Your work could be on the cover of Camerawork's journal
One or more works will be chosen for the cover of the fall issue of Camerawork: A Journal of Photographic Arts

HOW YOU CAN JOIN US:
• 2-D lens-based works must be or fold down to 8.5 x 11 inches (21.5 x 28 cm) or smaller. Each piece must include your name, snail mail address, email address, and personal website address. Limit one submission per member. The artwork is the mail; the mail is the artwork. Envelopes won't be opened. The way the piece arrives will be how it will be installed in the gallery.
• Once your work is created and includes your contact information, simply address it to Ersatz, SF Camerawork, 657 Mission Street, Suite 200, San Francisco, California 94105-4104 USA, add postage and drop it in the mail! NO PHONE CALLS, PLEASE.

*Lawrence Rinder is the Director of Berkeley Art Museum and Pacific Film Archive (BAM/PFA). Previously, he was the Dean of the College at the California College of the Arts in San Francisco. Rinder also served as the Anne and Joel Ehrenkranz Curator of Contemporary Art at the Whitney Museum of American Art where he organized exhibitions including the 2002 Whitney Biennial and Tim Hawkinson, which received the 2005 award for best monographic exhibition in a New York museum by the United States chapter of the International Association of Art Critics. Prior to the Whitney, Rinder was founding director of the CCA Wattis Institute for Contemporary Arts, in San Francisco, and served as Assistant Director and Curator for Twentieth-Century Art at the Berkeley Art Museum and Pacific Film Archive. He has writing has appeared in publications such as Flash Art, Artforum, The Village Voice, and Parkett, among others. His collection of essays, Art Life: Selected Writings, 1991-2005, was published by Gregory R. Miller and Company in 2006.

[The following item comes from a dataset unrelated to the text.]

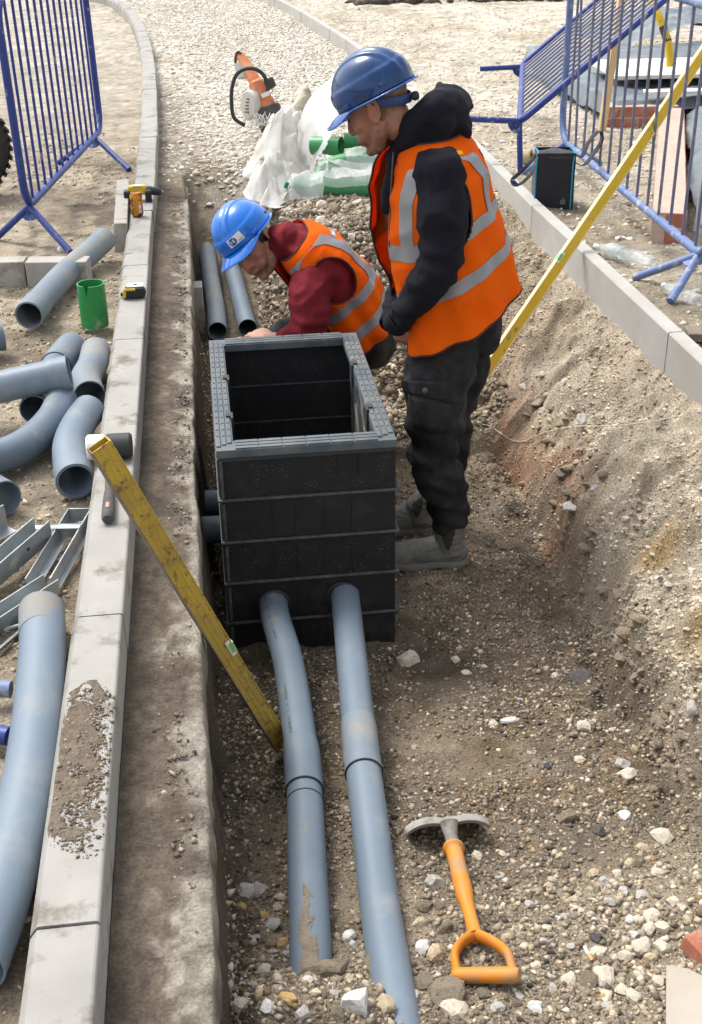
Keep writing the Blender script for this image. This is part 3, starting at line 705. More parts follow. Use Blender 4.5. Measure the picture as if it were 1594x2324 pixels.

**Evelyne Jouanno is an independent art curator and critic based in Paris and San Francisco. In 2005 she conceived and founded the Emergency Biennale, an international traveling exhibition organized both in the war context of Chechnya and through a touring exhibition around the world: Paris (Palais de Tokyo), Brussels (Matrix Art Project), Bolzano (Museion), Milan (Isola Art Center), Riga (City Hall Exhibitions Center), Tallinn (Art Hall), Vancouver (Centre A), Puebla (Plataforma), the 10th Istanbul Biennial, San Francisco (Playspace at CCA / World Social Forum), Bialistok in Poland (Galeria Arsenal). Highlights as a curator also include Floating Territories (collaboration between Evens Foundation and the Arts Biennials of Istanbul, Athens and Venice 2007), Back to Zhong Guo (Guangzhou and Nanling, China, collaboration between Vitamin Creative Space, France Year in China and 2nd Guangzhou Triennial, 2005), Prosismic - a young generation of French artists (Espace Paul Ricard, Paris, 2004), Paris pour Escale (Musée d’Art Moderne de la Ville de Paris, 2002). She has written for Flash Art International, Third Text, Atlantica, Make, and Archives de la Critique d’Art, among others.